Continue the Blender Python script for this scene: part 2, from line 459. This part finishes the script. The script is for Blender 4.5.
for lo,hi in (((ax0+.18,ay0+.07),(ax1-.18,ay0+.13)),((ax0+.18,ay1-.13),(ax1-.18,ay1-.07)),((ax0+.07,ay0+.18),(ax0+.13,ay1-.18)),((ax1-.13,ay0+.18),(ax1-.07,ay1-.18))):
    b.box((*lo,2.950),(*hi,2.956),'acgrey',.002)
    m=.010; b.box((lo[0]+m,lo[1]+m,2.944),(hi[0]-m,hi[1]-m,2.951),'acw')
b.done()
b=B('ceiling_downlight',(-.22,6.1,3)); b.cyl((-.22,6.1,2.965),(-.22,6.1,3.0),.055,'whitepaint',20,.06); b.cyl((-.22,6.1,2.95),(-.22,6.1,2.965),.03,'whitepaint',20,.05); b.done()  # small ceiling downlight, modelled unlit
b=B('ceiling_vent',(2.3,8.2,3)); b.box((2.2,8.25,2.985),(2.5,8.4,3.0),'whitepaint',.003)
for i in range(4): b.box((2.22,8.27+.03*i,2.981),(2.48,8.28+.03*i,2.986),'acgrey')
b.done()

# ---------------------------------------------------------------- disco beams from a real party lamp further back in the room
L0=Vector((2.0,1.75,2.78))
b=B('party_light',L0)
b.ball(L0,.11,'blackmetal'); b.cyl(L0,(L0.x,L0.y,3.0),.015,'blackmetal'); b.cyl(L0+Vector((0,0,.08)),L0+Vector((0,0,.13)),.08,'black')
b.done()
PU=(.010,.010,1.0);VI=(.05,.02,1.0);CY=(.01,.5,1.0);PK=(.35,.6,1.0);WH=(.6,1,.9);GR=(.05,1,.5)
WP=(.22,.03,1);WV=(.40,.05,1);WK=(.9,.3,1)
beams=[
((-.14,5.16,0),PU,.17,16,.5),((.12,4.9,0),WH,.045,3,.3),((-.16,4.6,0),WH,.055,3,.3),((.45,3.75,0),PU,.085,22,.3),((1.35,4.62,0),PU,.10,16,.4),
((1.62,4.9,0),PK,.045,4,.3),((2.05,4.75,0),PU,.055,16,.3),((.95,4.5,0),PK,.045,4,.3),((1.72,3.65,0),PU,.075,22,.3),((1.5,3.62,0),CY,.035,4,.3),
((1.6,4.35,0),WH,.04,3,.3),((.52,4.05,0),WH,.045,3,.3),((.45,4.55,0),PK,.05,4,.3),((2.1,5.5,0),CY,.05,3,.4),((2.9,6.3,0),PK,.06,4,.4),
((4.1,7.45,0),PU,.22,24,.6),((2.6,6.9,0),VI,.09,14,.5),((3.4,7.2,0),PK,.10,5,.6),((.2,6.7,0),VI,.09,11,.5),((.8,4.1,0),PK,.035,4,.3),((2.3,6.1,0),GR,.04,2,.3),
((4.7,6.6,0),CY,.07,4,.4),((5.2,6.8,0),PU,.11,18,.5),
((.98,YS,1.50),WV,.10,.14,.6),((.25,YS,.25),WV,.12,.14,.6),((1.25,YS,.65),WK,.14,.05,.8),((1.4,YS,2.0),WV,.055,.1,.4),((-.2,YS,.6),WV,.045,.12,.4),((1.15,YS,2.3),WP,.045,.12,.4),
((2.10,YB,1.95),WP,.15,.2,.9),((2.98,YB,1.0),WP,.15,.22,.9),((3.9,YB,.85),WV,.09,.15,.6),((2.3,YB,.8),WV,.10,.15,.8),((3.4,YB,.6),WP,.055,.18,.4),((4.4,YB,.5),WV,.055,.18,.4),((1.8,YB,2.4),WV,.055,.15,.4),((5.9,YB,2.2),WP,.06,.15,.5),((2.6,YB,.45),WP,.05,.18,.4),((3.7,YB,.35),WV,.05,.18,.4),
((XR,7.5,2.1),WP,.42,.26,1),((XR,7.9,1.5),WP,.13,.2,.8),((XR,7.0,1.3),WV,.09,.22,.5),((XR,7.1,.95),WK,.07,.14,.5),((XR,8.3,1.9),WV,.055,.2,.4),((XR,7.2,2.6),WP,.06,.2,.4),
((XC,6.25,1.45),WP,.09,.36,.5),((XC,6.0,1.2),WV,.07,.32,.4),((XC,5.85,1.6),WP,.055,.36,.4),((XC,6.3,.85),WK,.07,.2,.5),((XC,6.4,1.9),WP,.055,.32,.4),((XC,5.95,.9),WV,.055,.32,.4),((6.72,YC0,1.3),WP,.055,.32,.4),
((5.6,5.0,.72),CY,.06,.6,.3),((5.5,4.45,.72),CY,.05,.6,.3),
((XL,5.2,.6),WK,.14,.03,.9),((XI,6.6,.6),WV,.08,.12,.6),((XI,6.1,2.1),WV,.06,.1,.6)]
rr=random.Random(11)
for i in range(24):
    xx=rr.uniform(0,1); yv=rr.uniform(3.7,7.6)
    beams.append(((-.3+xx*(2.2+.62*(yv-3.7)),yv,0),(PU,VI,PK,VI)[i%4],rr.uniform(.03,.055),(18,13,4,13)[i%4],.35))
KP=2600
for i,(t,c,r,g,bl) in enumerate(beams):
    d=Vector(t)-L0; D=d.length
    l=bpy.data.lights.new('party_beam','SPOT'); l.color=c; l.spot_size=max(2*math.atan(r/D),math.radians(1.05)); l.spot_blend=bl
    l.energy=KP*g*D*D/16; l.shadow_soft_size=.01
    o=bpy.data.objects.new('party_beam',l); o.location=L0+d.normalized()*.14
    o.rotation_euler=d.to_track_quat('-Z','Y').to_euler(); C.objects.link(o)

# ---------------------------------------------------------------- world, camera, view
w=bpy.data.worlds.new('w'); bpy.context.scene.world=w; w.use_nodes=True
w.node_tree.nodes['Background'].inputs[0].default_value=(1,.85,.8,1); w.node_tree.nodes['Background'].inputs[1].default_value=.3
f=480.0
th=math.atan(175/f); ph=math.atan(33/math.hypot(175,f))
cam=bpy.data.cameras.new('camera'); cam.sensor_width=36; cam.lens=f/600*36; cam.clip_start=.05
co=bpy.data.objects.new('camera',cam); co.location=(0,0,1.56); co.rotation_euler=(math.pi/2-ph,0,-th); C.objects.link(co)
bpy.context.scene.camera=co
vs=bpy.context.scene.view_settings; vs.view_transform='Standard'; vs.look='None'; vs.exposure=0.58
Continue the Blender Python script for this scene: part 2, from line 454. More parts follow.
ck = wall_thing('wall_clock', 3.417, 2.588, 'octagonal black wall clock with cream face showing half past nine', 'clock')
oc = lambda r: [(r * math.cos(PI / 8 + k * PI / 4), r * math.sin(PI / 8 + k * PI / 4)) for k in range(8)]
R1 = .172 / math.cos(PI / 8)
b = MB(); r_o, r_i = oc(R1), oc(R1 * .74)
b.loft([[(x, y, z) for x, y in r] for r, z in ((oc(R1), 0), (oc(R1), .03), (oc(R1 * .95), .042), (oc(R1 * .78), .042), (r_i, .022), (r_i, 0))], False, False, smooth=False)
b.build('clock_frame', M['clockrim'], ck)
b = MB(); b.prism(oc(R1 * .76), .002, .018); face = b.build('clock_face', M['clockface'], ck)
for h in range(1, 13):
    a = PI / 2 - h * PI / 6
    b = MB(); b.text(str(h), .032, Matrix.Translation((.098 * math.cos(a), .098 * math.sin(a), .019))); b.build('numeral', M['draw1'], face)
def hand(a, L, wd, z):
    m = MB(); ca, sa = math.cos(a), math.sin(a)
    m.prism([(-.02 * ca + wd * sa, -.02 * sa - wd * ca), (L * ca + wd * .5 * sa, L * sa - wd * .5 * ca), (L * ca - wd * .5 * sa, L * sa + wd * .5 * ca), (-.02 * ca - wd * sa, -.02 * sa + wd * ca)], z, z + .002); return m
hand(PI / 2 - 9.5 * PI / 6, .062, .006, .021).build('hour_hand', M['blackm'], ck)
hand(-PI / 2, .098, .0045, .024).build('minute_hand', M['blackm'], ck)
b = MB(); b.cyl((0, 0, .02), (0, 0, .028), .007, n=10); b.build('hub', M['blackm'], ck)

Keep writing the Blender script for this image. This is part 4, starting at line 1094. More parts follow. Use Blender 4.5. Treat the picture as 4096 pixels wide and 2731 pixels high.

---

— EXERCISE AIM —
Please write out the material word for word from its first line through the line holding "b.box((*lo,2.950),(*hi,2.956),'acgrey',.002)", including both, and no line past it.

— RESULT OF THIS EXERCISE —
Continue the Blender Python script for this scene: part 2, from line 459. This part finishes the script. The script is for Blender 4.5.
for lo,hi in (((ax0+.18,ay0+.07),(ax1-.18,ay0+.13)),((ax0+.18,ay1-.13),(ax1-.18,ay1-.07)),((ax0+.07,ay0+.18),(ax0+.13,ay1-.18)),((ax1-.13,ay0+.18),(ax1-.07,ay1-.18))):
    b.box((*lo,2.950),(*hi,2.956),'acgrey',.002)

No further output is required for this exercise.